Nichalagarh is an amazing place located in the foothills of Mount Abu. It consists of many hamlets and is a part of Abu Road tehsil of Sirohi district in Rajasthan. If one looks up for Nichalagarh on a search engine, they will come to know that it is the same Nichalagarh that was in the news where US President Barack Obama, on his June 2015 India visit, spent 20 minutes with Sharmi Bai, the then sarpanch of the village.

It is paradoxical for Nichalagarh that while it made global headlines when its female sarpanch met the President of the US, the village itself lives in darkness—with illiteracy, unemployment and the absence of connectivity.

The situation in Nichalagarh would not remain the same for much longer. A few months ago, with the support from Tata Trusts, Jaipur-based Center for microFinance, and education-focused Rajasthan-based organization called Doosra Dashak, and Digital Empowerment Foundation got together. It was collectively decided to put up a digital resource center in Nichalagarh with Internet connectivity.
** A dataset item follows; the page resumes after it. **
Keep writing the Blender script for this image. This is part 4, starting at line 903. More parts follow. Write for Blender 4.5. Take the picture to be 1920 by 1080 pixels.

We got our barefoot wireless engineers who started identifying spots to create line of sight and to our surprise we needed three hopping spots to achieve line of sight and to bring in the broadband that existed in Abu Road to Nichalagarh village. And two of the spots had to be on the top of hills standing tall between Abu Road and Nichalagarh.

Nichalagarh now is a tribal Wi-Fi village, without any functional telecom service. One may have no hesitation to say that this is actually a sign and symbol of Digital India, where one can convert the most excluded tribal village into a broadband enabled Wi-Fi village.